The standoff is just the latest evidence that the budget process has become essentially broken in a polarized, narrowly divided Congress. 

The way budget negotiations are supposed to work is that parallel subcommittees in the House and Senate craft 12 appropriations bills to cover all areas of the federal government, from agriculture to transportation. However, it’s been increasingly difficult to get those bills approved by both chambers. 

So Congress has wound up resorting to stopgap measures known as “continuing resolutions,” or “CRs,” that temporarily fund the government at the same level as the previous fiscal year, to give leadership time to hammer out the larger budget deal.

In the current standoff, Freedom Caucus members have opposed any CR that does not adjust spending levels at all, since the previous budget was passed along party lines and reflects a host of Democratic priorities. 

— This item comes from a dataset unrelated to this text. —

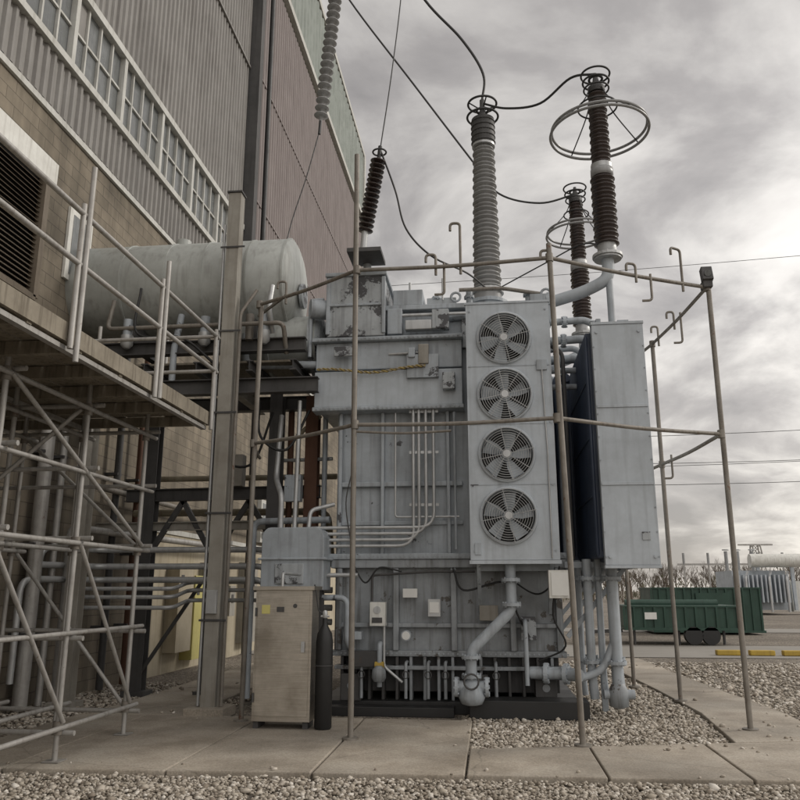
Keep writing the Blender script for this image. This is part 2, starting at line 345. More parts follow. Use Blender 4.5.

In recent years, Congress has often been unable to finish the regular appropriations process even with a CR, and leadership has combined all 12 bills into one “omnibus,” with members having to vote up or down on the whole package – often with very little time to review what’s in it.

One of the original demands conservative Republicans made of Mr. McCarthy during the speakership battle was to go back to having 12 appropriations bills, to allow more opportunity for input on spending levels in each part of the federal government.

But the only appropriations bill even close to being ready right now is the Defense bill – and last week Mr. McCarthy unexpectedly had to postpone bringing it to a vote because he didn’t have enough GOP support.

Representative Phillips, the centrist Democrat from Minnesota, says he doesn’t envy Speaker McCarthy’s position. Still, he adds, it’s incumbent on leaders to “make appeals to those they know they need. And there are many of us waiting for that appeal – right now. Right now,” he says. “There’s a grand opportunity here.”